WHAT IS ASKED:
Starting with the first line and ending with the line that holds "COL = scene.collection", repeat the material exactly.

DATASET EXTRACT:
--------------------------------

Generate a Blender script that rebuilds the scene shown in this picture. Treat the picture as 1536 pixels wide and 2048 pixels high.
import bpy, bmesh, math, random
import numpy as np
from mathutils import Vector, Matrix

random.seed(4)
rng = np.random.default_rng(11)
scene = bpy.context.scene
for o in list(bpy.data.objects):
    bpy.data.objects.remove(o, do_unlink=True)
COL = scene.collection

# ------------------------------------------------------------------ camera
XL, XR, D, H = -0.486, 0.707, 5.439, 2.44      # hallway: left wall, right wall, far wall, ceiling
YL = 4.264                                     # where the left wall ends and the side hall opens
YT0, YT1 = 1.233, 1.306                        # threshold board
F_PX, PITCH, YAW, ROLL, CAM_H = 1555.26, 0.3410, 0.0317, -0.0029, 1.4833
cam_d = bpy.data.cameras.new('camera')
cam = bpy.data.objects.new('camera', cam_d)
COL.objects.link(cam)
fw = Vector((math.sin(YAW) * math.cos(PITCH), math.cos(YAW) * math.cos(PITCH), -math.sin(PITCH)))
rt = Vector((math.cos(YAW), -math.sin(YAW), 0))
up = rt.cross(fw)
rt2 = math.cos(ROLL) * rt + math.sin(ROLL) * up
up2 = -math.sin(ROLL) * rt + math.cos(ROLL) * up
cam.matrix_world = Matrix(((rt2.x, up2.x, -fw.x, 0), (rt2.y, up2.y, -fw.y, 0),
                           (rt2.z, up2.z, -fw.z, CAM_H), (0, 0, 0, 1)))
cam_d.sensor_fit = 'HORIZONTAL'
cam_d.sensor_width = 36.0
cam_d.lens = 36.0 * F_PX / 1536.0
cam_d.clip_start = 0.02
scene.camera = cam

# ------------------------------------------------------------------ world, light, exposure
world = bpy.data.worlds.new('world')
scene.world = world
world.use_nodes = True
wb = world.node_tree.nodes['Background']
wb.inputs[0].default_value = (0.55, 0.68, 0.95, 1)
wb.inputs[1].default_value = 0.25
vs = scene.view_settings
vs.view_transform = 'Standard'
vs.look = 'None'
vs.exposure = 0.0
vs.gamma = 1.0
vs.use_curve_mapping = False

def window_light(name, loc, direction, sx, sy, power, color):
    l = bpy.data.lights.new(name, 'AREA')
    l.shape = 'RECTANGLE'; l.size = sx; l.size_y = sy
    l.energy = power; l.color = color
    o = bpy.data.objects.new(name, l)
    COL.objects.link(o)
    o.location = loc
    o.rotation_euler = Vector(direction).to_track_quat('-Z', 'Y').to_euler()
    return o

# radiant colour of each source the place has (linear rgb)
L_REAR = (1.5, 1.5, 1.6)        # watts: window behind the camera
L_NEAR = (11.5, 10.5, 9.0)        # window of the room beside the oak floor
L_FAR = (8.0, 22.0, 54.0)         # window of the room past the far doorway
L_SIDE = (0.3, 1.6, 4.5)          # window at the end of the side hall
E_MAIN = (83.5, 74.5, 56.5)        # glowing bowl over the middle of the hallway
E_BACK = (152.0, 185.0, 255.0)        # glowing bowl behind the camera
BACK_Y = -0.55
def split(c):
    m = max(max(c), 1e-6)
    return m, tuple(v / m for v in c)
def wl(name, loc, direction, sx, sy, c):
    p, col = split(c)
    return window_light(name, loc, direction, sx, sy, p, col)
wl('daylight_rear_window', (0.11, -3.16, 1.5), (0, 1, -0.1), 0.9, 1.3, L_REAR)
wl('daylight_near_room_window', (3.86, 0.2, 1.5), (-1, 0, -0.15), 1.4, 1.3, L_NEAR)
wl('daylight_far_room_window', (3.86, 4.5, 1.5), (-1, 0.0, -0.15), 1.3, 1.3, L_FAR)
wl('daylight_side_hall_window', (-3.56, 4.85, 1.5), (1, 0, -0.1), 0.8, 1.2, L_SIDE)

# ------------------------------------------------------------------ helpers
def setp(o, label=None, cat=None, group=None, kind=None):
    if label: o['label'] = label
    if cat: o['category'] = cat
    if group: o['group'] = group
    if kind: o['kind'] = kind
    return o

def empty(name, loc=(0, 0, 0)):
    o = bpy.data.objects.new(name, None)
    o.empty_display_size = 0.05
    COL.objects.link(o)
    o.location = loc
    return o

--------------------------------

PROBLEM SOLUTION:
Generate a Blender script that rebuilds the scene shown in this picture. Treat the picture as 1536 pixels wide and 2048 pixels high.
import bpy, bmesh, math, random
import numpy as np
from mathutils import Vector, Matrix

random.seed(4)
rng = np.random.default_rng(11)
scene = bpy.context.scene
for o in list(bpy.data.objects):
    bpy.data.objects.remove(o, do_unlink=True)
COL = scene.collection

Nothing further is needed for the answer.